**Exercise directions:** Search the data for the string "picture" and gather each line it is in.

**Dataset section:**
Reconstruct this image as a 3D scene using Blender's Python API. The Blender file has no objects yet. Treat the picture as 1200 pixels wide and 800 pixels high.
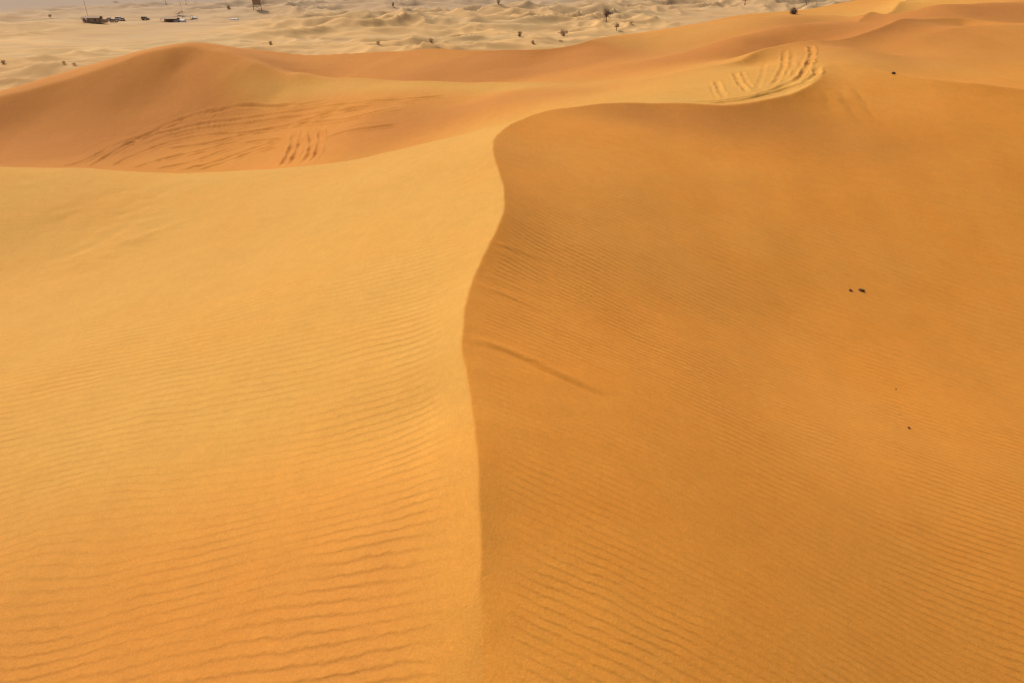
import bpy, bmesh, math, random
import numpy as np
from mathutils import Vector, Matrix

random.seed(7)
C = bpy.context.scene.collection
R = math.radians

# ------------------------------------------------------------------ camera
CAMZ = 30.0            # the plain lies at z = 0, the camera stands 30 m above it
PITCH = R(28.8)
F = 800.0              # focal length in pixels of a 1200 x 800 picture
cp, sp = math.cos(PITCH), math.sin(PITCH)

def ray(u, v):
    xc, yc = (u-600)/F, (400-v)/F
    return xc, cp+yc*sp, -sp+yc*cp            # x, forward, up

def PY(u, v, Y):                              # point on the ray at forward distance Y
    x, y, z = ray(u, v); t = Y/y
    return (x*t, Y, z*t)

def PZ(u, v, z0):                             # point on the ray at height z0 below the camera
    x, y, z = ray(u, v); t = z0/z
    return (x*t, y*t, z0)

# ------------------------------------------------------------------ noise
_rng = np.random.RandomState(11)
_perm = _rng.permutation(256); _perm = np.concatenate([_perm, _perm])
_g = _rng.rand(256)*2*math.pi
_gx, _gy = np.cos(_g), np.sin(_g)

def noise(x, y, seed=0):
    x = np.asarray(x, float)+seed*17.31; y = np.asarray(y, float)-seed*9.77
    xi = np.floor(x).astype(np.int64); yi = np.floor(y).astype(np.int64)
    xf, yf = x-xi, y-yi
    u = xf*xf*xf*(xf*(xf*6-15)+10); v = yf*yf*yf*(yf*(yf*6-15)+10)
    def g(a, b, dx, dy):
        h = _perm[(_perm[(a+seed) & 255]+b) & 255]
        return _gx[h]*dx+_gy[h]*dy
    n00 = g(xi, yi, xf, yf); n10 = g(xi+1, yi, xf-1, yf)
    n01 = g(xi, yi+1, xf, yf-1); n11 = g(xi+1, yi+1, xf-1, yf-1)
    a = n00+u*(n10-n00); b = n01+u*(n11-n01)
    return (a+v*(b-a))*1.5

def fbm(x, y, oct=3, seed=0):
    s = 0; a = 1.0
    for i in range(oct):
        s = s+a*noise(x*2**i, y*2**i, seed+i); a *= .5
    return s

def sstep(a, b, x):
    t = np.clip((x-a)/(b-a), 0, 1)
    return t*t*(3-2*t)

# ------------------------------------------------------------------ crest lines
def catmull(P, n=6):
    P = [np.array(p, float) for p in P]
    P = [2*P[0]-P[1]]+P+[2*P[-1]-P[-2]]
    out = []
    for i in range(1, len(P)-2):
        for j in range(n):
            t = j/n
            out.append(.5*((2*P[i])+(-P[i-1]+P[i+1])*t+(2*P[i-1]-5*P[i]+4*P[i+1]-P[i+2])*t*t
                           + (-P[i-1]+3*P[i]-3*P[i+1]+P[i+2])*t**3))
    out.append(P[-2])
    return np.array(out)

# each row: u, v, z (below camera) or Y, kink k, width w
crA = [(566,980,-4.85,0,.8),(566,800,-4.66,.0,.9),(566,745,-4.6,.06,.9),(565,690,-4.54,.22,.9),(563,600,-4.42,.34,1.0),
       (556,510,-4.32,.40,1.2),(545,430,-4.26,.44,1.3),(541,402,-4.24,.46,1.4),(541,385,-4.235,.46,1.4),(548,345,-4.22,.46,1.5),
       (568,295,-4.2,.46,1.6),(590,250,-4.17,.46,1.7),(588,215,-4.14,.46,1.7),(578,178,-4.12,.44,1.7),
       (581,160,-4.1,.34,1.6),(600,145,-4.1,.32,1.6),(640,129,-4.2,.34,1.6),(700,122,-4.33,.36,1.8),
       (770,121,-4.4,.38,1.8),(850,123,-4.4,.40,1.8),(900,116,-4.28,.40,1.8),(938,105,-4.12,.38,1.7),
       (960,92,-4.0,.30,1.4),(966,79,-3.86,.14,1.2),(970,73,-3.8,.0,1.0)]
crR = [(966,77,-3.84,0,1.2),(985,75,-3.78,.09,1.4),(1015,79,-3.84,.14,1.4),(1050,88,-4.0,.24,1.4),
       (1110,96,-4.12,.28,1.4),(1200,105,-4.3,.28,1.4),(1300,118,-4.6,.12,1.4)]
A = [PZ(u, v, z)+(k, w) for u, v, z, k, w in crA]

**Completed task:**
Reconstruct this image as a 3D scene using Blender's Python API. The Blender file has no objects yet. Treat the picture as 1200 pixels wide and 800 pixels high.
F = 800.0              # focal length in pixels of a 1200 x 800 picture